İç cephe için de adımlar attı Cumhurbaşkanı. Alttan aldı, ikramda bulundu, aklıselime davet etti.
Tam bu noktada Cumhurbaşkanı Erdoğan'ın 30 Ağustos dolayısıyla Külliyede yaptığı kritik uyarıyı hatırlamak lazım.
"Ne gelip geçici ekonomik zorlukların ne günlük siyasetteki tartışmaların ne de bölgemizde çıkan gerilimlerin hiçbiri bize kalıcı zarar veremez. Millet ve devlet olarak bunların hepsine bir şekilde çözüm buluruz ama iç kalemizde bir gedik açılırsa, orada bir kan kaybı yaşanırsa, Allah korusun bunu toparlamak son derece maliyetli ve meşakkatli olacaktır. Böyle bir durumda hepimiz kaybederiz, bedel öderiz" demişti Erdoğan.
İç cephe bütün mü peki, sağlam mı? Bu uyarıya neden ihtiyaç duydu Erdoğan?
Son birkaç haftada olanlara ve kaynağına bakmak "iç cephedeki gediğin" koordinatlarını veriyor aslında.
- CHP milletvekili Tuncay Özkan'ın -Türkiye'nin selameti için uğraşan Cumhurbaşkanına "züppe" diye hakaret etmesi.
- Şehit savcı Selim Kiraz'ın katillerinin sözcüsü, DHKP-C sevici TİP vekili Ahmet Şık'ın AK Parti meclis grubuna taammüden hakaret etmesi.

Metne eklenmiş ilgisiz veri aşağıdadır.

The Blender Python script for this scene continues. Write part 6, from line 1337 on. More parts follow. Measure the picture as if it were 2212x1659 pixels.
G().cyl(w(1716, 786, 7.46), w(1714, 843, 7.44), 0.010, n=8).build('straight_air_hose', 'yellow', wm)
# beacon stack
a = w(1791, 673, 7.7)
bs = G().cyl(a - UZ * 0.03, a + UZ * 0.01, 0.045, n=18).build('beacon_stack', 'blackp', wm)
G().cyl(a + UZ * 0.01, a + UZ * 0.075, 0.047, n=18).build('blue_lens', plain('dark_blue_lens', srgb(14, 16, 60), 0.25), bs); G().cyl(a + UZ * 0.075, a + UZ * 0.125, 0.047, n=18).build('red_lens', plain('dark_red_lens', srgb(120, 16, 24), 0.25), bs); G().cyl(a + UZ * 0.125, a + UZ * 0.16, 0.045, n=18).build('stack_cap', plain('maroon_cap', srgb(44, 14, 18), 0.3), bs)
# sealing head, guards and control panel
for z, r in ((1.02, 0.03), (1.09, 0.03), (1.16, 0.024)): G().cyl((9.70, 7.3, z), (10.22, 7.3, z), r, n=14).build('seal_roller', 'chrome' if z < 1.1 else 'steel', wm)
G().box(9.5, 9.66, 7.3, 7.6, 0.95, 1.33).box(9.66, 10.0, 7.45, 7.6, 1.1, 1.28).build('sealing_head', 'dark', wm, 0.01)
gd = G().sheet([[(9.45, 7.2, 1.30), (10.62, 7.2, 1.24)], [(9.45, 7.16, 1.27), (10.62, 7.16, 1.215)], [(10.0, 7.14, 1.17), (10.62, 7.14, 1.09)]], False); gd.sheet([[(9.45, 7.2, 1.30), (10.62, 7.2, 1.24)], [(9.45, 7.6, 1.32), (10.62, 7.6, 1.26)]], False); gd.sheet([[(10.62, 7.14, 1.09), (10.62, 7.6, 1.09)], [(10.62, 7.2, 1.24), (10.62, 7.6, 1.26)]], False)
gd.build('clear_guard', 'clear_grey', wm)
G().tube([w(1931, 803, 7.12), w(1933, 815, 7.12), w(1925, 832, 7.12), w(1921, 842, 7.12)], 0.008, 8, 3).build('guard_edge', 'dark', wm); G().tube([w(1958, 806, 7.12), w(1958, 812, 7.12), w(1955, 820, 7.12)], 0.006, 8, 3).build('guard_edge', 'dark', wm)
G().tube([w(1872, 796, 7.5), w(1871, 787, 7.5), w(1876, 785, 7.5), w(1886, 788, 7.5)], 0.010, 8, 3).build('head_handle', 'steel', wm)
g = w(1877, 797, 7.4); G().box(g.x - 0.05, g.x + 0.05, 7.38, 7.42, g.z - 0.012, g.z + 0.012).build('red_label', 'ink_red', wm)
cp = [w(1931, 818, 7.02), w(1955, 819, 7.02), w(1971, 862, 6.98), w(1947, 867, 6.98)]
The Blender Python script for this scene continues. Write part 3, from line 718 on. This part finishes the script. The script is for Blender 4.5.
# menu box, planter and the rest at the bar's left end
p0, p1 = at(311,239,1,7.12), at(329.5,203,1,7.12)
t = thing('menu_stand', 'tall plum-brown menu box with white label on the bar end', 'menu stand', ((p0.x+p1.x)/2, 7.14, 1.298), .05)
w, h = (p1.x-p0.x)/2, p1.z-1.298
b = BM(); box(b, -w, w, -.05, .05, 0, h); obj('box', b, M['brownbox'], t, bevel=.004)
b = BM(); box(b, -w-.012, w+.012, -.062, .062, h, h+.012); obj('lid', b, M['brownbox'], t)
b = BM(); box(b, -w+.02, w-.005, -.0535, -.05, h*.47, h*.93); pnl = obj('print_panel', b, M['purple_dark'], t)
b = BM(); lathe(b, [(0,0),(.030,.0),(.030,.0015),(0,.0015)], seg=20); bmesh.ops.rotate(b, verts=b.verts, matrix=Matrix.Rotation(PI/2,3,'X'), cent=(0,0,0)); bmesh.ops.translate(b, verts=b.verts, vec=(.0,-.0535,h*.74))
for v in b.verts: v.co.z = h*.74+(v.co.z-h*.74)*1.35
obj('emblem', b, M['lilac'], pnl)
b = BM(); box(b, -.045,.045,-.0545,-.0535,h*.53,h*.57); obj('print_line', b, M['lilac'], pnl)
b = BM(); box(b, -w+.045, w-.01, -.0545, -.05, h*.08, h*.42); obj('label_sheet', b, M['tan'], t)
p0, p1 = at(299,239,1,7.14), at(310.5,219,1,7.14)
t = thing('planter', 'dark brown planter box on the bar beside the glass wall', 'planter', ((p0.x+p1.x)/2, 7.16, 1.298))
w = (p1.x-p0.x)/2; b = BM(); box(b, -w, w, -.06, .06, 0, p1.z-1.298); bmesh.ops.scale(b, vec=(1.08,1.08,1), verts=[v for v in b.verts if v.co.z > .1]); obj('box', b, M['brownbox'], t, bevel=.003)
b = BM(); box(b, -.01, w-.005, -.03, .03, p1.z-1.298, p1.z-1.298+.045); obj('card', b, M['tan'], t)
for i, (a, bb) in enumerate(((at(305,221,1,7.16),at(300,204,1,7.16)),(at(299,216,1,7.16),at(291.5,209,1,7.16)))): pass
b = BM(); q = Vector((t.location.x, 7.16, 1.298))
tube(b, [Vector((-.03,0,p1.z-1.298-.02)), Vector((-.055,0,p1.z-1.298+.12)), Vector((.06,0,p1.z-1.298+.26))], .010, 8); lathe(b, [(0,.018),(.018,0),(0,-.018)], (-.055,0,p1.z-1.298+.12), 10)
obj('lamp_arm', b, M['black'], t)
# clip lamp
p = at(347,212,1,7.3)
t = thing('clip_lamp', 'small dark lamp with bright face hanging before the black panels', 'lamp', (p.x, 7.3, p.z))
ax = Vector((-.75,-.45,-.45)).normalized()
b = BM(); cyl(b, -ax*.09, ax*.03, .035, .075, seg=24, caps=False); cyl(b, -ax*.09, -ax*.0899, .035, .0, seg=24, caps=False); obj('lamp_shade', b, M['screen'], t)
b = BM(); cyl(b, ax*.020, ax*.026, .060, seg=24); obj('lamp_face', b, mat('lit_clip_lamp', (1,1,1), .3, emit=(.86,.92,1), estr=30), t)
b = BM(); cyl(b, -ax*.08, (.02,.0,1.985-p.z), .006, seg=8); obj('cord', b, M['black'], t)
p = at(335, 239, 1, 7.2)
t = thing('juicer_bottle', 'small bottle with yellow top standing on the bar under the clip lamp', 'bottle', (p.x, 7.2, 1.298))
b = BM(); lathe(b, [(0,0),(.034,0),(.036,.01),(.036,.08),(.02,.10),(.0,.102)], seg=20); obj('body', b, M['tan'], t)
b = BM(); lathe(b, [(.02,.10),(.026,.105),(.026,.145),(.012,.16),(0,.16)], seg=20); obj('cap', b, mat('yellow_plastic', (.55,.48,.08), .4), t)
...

- Dilruba Kayserilioğlu adlı bir kadının Erdoğan'a oy veren 27 milyon 834 bin 589 kişiye "beyni emcüklenmiş geri zekalılar" demesinin CHP çevrelerinde sevinçle karşılanması.
- CHP lideri Özgür Özel'in bu pespaye zihniyeti partisinde "onur (!?) konuğu" olarak ağırlayıp alkışlatması.
- Eş zamanlı olarak FDI Dünya Diş Hekimliği Kongresinde görev almak için Türk Diş Hekimleri Federasyonu'na başvuran diş hekimliği öğrencisi Dilara Çiçek'in "başörtülü olduğu için" ayrımcılığa uğraması. Benzeri çok olay var.
- Peşi sıra Harp Okulu mezunlarının kılıç şakırdatıp tedavülde olmayan bir yemini ederek "Atatürk'ün askerleriyiz" diye bağırmasıyla CHP cenahının darbeden umut kesmediğinin görülmesi. Ve buna verilen aşırı ya da değil tepkiler.
- Devam eden bir davasından dolayı İBB Başkanı İmamoğlu'nun "İstinaf bana ceza versin; bu iktidar Yargıtay kararı gününü göremez. Millet ayağa kalkar" tehdidinde bulunması. İstanbul Boğazı'nda dokuz aydır yüzlerce ağaç kesilerek yapılan kaçak villaya göz yumup Çevre ve Şehircilik Bakanlığı yasa gereği yıkıma başlayınca -numaradan- zabıta ekiplerini gönderen İmamoğlu'nun "Yüce Türk Milleti adına" karar veren mahkemeleri hedef alarak yargıya/ yasaya güveni sarsmaya kalkması...
İç cephede bu örneklere her gün yeni bir gedik ekleniyor ama CHP'de Gazi'nin dediği gibi "gaflet, dalalet ve hıyanet" halleri hiç bitmiyor.